With Hurricane Rita looming offshore and the Gulf Coast populace heading to higher ground, several Internet watchdogs on Thursday prepared a volunteer effort to combat an expected wave of donation scams.
An international “call to arms” notice went out on the MWP (Malicious Websites and Phishing) research and operational mailing list by Gadi Evron, the CERT manager in Israels ministry of finance.
“Over the next few days, some of us are going to process information about sites that will probably be used for Rita scams,” Evron said in his posting. “Through MWP resources and ISP connections, we are going to make sure these sites are taken off-line as soon as we detect them.”
Evron said that through coordination with a registrar list, the MWP group looked to terminate the domains at the registrar level.

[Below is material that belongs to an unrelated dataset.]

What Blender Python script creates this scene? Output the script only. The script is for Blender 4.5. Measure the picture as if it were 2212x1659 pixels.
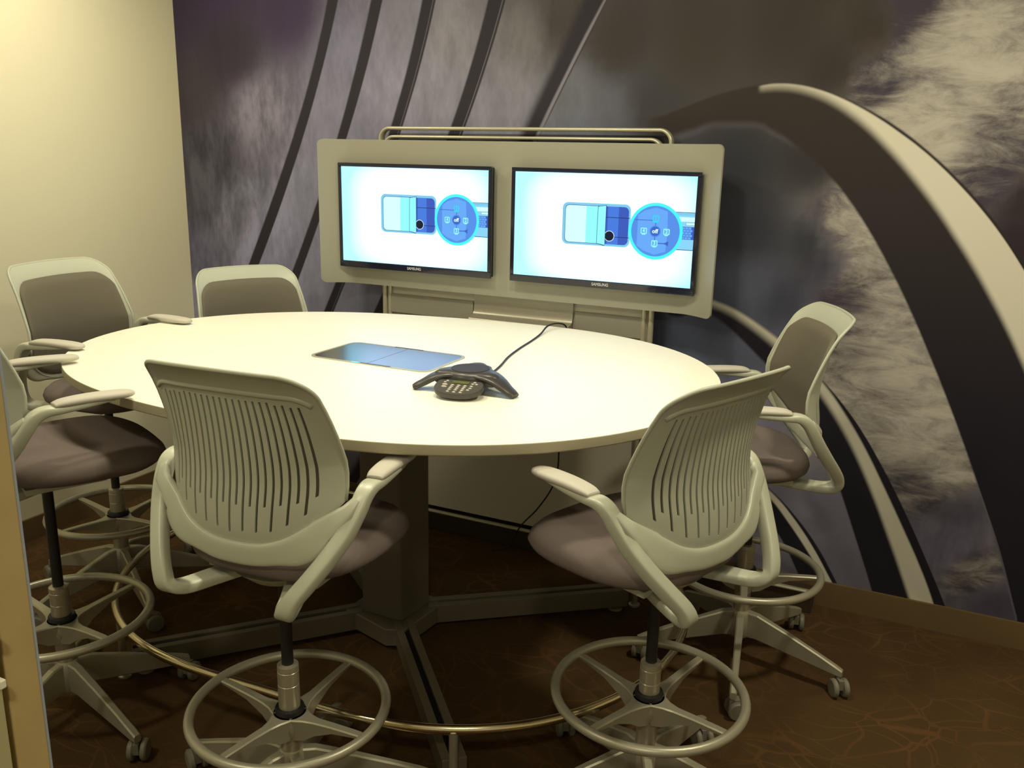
import bpy, bmesh, math, random
from mathutils import Vector, Matrix
random.seed(4)
PI = math.pi
sc = bpy.context.scene
for o in list(bpy.data.objects):
    bpy.data.objects.remove(o)
COL = sc.collection

# ------------------------------------------------------------------ camera, world, exposure
cam_d = bpy.data.cameras.new('camera')
cam_d.sensor_width = 36.0
cam_d.lens = 36.0 * 1899.8 / 2212.0
cam_d.clip_start = 0.02
cam = bpy.data.objects.new('camera', cam_d)
COL.objects.link(cam)
_r = Vector((0.90142368, 0.43240974, 0.02138162))
_u = Vector((-0.12675915, 0.21638116, 0.9680451))
_f = Vector((-0.41396555, 0.87532909, -0.24986299))
cam.matrix_world = Matrix(((_r.x, _u.x, -_f.x, 0), (_r.y, _u.y, -_f.y, 0), (_r.z, _u.z, -_f.z, 1.65), (0, 0, 0, 1)))
sc.camera = cam

world = bpy.data.worlds.new('room_surroundings')
sc.world = world
world.use_nodes = True
world.node_tree.nodes['Background'].inputs[0].default_value = (1.0, 0.93, 0.76, 1)
world.node_tree.nodes['Background'].inputs[1].default_value = 0.36

vs = sc.view_settings
vs.view_transform = 'Standard'
vs.look = 'None'
vs.gamma = 1.0
vs.use_curve_mapping = False
vs.exposure = 0.0

WARM = (1.0, 0.91, 0.68)

# ------------------------------------------------------------------ helpers
def srgb(r, g, b):
    f = lambda c: (c / 255 / 12.92) if c / 255 <= 0.04045 else ((c / 255 + 0.055) / 1.055) ** 2.4
    return (f(r), f(g), f(b), 1)

def mat(name, col, rough=0.6, metal=0.0, noise=0.0, nscale=60, bump=0.0, bscale=300, emit=None, estr=1.0, spec=0.5, coat=0.0):
    m = bpy.data.materials.new(name)
    m.use_nodes = True
    nt = m.node_tree
    b = nt.nodes['Principled BSDF']
    b.inputs['Base Color'].default_value = (*col[:3], 1)
    b.inputs['Roughness'].default_value = rough
    b.inputs['Metallic'].default_value = metal
    b.inputs['Specular IOR Level'].default_value = spec
    b.inputs['Coat Weight'].default_value = coat
    if emit:
        b.inputs['Emission Color'].default_value = (*emit[:3], 1)
        b.inputs['Emission Strength'].default_value = estr
    tc = nt.nodes.new('ShaderNodeTexCoord')
    if noise:
        n = nt.nodes.new('ShaderNodeTexNoise')
        n.inputs['Scale'].default_value = nscale
        n.inputs['Detail'].default_value = 4
        nt.links.new(tc.outputs['Object'], n.inputs['Vector'])
        mx = nt.nodes.new('ShaderNodeMix'); mx.data_type = 'RGBA'
        mx.inputs[6].default_value = (*[c * (1 - noise) for c in col[:3]], 1)
        mx.inputs[7].default_value = (*[min(1, c * (1 + noise)) for c in col[:3]], 1)
        nt.links.new(n.outputs['Fac'], mx.inputs[0])
        nt.links.new(mx.outputs[2], b.inputs['Base Color'])
    if bump:
        n2 = nt.nodes.new('ShaderNodeTexNoise')
        n2.inputs['Scale'].default_value = bscale
        nt.links.new(tc.outputs['Object'], n2.inputs['Vector'])
        bp = nt.nodes.new('ShaderNodeBump')
        bp.inputs['Strength'].default_value = bump
        bp.inputs['Distance'].default_value = 0.002
        nt.links.new(n2.outputs['Fac'], bp.inputs['Height'])
        nt.links.new(bp.outputs['Normal'], b.inputs['Normal'])
    return m

class MB:
    """collects vertices and faces, then links them as one mesh object"""
    def __init__(s):
        s.v = []; s.f = []; s.mi = []
    def add(s, v, f, mi=0):
        o = len(s.v)
        s.v += [tuple(p) for p in v]
        s.f += [tuple(i + o for i in q) for q in f]
        s.mi += [mi] * len(f)
    def box(s, x0, x1, y0, y1, z0, z1, mi=0, M=None):
        v = [(x, y, z) for z in (z0, z1) for y in (y0, y1) for x in (x0, x1)]
        if M: v = [M @ Vector(p) for p in v]
        s.add(v, [(0, 2, 3, 1), (4, 5, 7, 6), (0, 1, 5, 4), (2, 6, 7, 3), (0, 4, 6, 2), (1, 3, 7, 5)], mi)
    def prism(s, pts, z0, z1, mi=0, M=None):
        n = len(pts)
        v = [(p[0], p[1], z0) for p in pts] + [(p[0], p[1], z1) for p in pts]
        if M: v = [M @ Vector(p) for p in v]
        s.add(v, [tuple(range(n - 1, -1, -1)), tuple(range(n, 2 * n))] + [(i, (i + 1) % n, n + (i + 1) % n, n + i) for i in range(n)], mi)
    def lathe(s, prof, n=32, mi=0, M=None):
        v = []; f = []
        for r, z in prof:
            for k in range(n):
                a = 2 * PI * k / n
                v.append((r * math.cos(a), r * math.sin(a), z))
        if M: v = [M @ Vector(p) for p in v]
        m = len(prof)
        for j in range(m - 1):
            for k in range(n):
                f.append((j * n + k, j * n + (k + 1) % n, (j + 1) * n + (k + 1) % n, (j + 1) * n + k))
        if prof[0][0] > 1e-6: f.append(tuple(range(n - 1, -1, -1)))
        if prof[-1][0] > 1e-6: f.append(tuple((m - 1) * n + k for k in range(n)))
        s.add(v, f, mi)
    def sweep(s, path, size, side=None, closed=False, n=12, p=2.6, mi=0):
        """path: points; size: (half width, half thickness) or a list of them; side: width direction(s)"""
        m = len(path)
        P = [Vector(q) for q in path]
        sizes = size if isinstance(size, list) else [size] * m
        sides = side if isinstance(side, list) else [side] * m
        v = []; f = []
        prev = None
        for i in range(m):
            if closed:
                t = P[(i + 1) % m] - P[i - 1]
            else:
                t = P[min(i + 1, m - 1)] - P[max(i - 1, 0)]
            t.normalize()
            w = sides[i]
            if w is None:
                w = prev if prev is not None else (Vector((0, 0, 1)) if abs(t.z) < 0.9 else Vector((1, 0, 0)))
            w = Vector(w); w = w - t * w.dot(t); w.normalize()
            prev = w
            h = t.cross(w)
            a, b = sizes[i]
            for k in range(n):
                g = 2 * PI * k / n
                c, d = math.cos(g), math.sin(g)
                c = math.copysign(abs(c) ** (2 / p), c); d = math.copysign(abs(d) ** (2 / p), d)
                v.append(P[i] + w * (a * c) + h * (b * d))
        last = m if closed else m - 1
        for i in range(last):
            for k in range(n):
                j = (i + 1) % m
                f.append((i * n + k, i * n + (k + 1) % n, j * n + (k + 1) % n, j * n + k))
        if not closed:
            f.append(tuple(range(n - 1, -1, -1)))
            f.append(tuple((m - 1) * n + k for k in range(n)))
        s.add(v, f, mi)
    def build(s, name, mats, parent=None, smooth=False, bevel=0, sub=0, solid=0, auto=None, M=None):
        me = bpy.data.meshes.new(name)
        me.from_pydata([tuple(p) for p in s.v], [], s.f)
        for m in (mats if isinstance(mats, (list, tuple)) else [mats]):
            me.materials.append(m)
        me.polygons.foreach_set('material_index', s.mi)
        bm = bmesh.new(); bm.from_mesh(me)
        bmesh.ops.recalc_face_normals(bm, faces=bm.faces)
        bm.to_mesh(me); bm.free()
        if smooth:
            me.polygons.foreach_set('use_smooth', [True] * len(me.polygons))
            if auto: me.set_sharp_from_angle(angle=math.radians(auto))
        me.update()
        o = bpy.data.objects.new(name, me)
        COL.objects.link(o)
        if parent: o.parent = parent
        if solid:
            md = o.modifiers.new('solid', 'SOLIDIFY'); md.thickness = solid; md.offset = 0
            md = o.modifiers.new('split', 'EDGE_SPLIT'); md.split_angle = math.radians(40)
        if bevel:
            md = o.modifiers.new('bevel', 'BEVEL'); md.width = bevel; md.segments = 3
            md.limit_method = 'ANGLE'; md.angle_limit = math.radians(35)
        if sub:
            md = o.modifiers.new('sub', 'SUBSURF'); md.levels = sub; md.render_levels = sub
        return o

def thing(name, label, cat, loc=(0, 0, 0), rz=0, group=None):
    o = bpy.data.objects.new(name, None)
    o.empty_display_size = 0.1
    COL.objects.link(o)
    o.location = loc; o.rotation_euler = (0, 0, rz)
    return tag(o, label, cat, group)

def tag(o, label, cat, group=None):
    o['label'] = label; o['category'] = cat
    if group: o['group'] = group
    return o

def struct(o):
    o['kind'] = 'structure'
    return o

def cr(pts, n=8, closed=False):
    """Catmull-Rom through points of any dimension"""
    P = [tuple(p) for p in pts]; m = len(P); out = []
    rng = range(m) if closed else range(m - 1)
    for i in rng:
        if closed:
            a, b, c, d = P[i - 1], P[i], P[(i + 1) % m], P[(i + 2) % m]
        else:
            a, b, c, d = P[max(i - 1, 0)], P[i], P[i + 1], P[min(i + 2, m - 1)]
        for k in range(n):
            t = k / n
            out.append(tuple(0.5 * (2 * b[j] + (c[j] - a[j]) * t + (2 * a[j] - 5 * b[j] + 4 * c[j] - d[j]) * t * t + (3 * b[j] - a[j] - 3 * c[j] + d[j]) * t ** 3) for j in range(len(b))))
    if not closed: out.append(P[-1])
    return out

def rrect(w, h, r, n=6, cx=0, cy=0):
    pts = []
    for sx, sy, a0 in ((1, 1, 0), (-1, 1, PI / 2), (-1, -1, PI), (1, -1, 3 * PI / 2)):
        for k in range(n + 1):
            a = a0 + PI / 2 * k / n
            pts.append((cx + sx * (w / 2 - r) + r * math.cos(a), cy + sy * (h / 2 - r) + r * math.sin(a)))
    return pts

def interp(x, pts):
    if x <= pts[0][0]: return pts[0][1]
    for (a, b), (c, d) in zip(pts, pts[1:]):
        if x <= c: return b + (d - b) * (x - a) / (c - a)
    return pts[-1][1]

def smooth_interp(pts, n=10):
    return lambda x, q=cr(pts, n): interp(x, q)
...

In addition, the MWP hoped to gain the cooperation of several incident-response mechanisms to build the list of offending sites.
“This is an excellent example of the degree of behind-the-scenes cooperation between the security, abuse or terms-of-service staff at large ISPs, both between each other, and with law enforcement and the domain registrar community,” said Bill Woodcock, research director with the nonprofit Internet routing education group Packet Clearing House.
In addition, the Internet Storm Center said bogus charities covering Hurricane Rita had already been discovered.
The group was working with US-CERT Control Systems Security Center on the problem.
The group also offered an advisory on the handling of suspect charity URLs.
“These efforts go on all the time, but I think peoples outrage at fake hurricane relief sites has brought a little more attention to the problem,” Woodcock said.
Within hours of Katrinas landfall in late August, scam artists snapped up Katrina-related Web domains and began using them to siphon money from unwitting contributors.
Similar online “cyber-looting” scams were perpetrated following the Asian tsunami in December.
Officials in several southern states, including Missouri and Florida, took legal action this month to shut down some Web sites, with names such as katrinahelp.com and katrinafamilies.com, that were using the tragedy to direct money to dubious organizations.
However, the rate that domains can be registered is considerable.
For example, in the week following the strike of Katrina, more than 2,500 storm-related sites were registered.
On one day alone, almost 500 domains with the word “Katrina” were registered, according to the SANS Institutes Internet Storm Center.